**INSTRUCTIONS TO FOLLOW**. Write the material out again exactly as it stands.

**RECORDED INFORMATION**.

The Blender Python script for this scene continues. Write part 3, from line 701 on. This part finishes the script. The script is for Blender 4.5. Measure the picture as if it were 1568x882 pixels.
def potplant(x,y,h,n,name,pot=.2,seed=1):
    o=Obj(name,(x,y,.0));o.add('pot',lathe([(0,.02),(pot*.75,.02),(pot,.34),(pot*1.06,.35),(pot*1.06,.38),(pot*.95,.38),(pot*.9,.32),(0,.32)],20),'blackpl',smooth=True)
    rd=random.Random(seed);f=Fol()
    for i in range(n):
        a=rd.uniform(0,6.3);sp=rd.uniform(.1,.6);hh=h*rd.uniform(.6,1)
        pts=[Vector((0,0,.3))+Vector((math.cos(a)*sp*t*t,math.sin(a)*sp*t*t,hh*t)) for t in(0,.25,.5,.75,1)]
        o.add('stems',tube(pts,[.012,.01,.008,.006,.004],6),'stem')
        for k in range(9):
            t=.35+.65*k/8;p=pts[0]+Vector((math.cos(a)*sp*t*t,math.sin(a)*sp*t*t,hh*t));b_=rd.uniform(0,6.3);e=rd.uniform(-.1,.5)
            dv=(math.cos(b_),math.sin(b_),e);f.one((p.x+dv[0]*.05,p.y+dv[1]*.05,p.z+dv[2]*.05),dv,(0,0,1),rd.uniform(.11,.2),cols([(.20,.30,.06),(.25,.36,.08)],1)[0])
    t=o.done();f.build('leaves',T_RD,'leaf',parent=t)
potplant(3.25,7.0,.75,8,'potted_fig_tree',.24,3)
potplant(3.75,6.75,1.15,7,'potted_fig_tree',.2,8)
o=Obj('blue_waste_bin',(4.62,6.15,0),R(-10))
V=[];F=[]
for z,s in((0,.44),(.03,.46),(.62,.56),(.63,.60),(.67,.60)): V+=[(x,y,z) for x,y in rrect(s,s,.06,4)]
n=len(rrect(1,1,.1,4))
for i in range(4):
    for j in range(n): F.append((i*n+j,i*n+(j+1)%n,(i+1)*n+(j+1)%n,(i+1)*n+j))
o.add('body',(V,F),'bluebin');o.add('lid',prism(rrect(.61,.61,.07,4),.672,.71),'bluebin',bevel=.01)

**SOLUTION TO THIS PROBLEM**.
The Blender Python script for this scene continues. Write part 3, from line 701 on. This part finishes the script. The script is for Blender 4.5. Measure the picture as if it were 1568x882 pixels.
def potplant(x,y,h,n,name,pot=.2,seed=1):
    o=Obj(name,(x,y,.0));o.add('pot',lathe([(0,.02),(pot*.75,.02),(pot,.34),(pot*1.06,.35),(pot*1.06,.38),(pot*.95,.38),(pot*.9,.32),(0,.32)],20),'blackpl',smooth=True)
    rd=random.Random(seed);f=Fol()
    for i in range(n):
        a=rd.uniform(0,6.3);sp=rd.uniform(.1,.6);hh=h*rd.uniform(.6,1)
        pts=[Vector((0,0,.3))+Vector((math.cos(a)*sp*t*t,math.sin(a)*sp*t*t,hh*t)) for t in(0,.25,.5,.75,1)]
        o.add('stems',tube(pts,[.012,.01,.008,.006,.004],6),'stem')
        for k in range(9):
            t=.35+.65*k/8;p=pts[0]+Vector((math.cos(a)*sp*t*t,math.sin(a)*sp*t*t,hh*t));b_=rd.uniform(0,6.3);e=rd.uniform(-.1,.5)
            dv=(math.cos(b_),math.sin(b_),e);f.one((p.x+dv[0]*.05,p.y+dv[1]*.05,p.z+dv[2]*.05),dv,(0,0,1),rd.uniform(.11,.2),cols([(.20,.30,.06),(.25,.36,.08)],1)[0])
    t=o.done();f.build('leaves',T_RD,'leaf',parent=t)
potplant(3.25,7.0,.75,8,'potted_fig_tree',.24,3)
potplant(3.75,6.75,1.15,7,'potted_fig_tree',.2,8)
o=Obj('blue_waste_bin',(4.62,6.15,0),R(-10))
V=[];F=[]
for z,s in((0,.44),(.03,.46),(.62,.56),(.63,.60),(.67,.60)): V+=[(x,y,z) for x,y in rrect(s,s,.06,4)]
n=len(rrect(1,1,.1,4))
for i in range(4):
    for j in range(n): F.append((i*n+j,i*n+(j+1)%n,(i+1)*n+(j+1)%n,(i+1)*n+j))
o.add('body',(V,F),'bluebin');o.add('lid',prism(rrect(.61,.61,.07,4),.672,.71),'bluebin',bevel=.01)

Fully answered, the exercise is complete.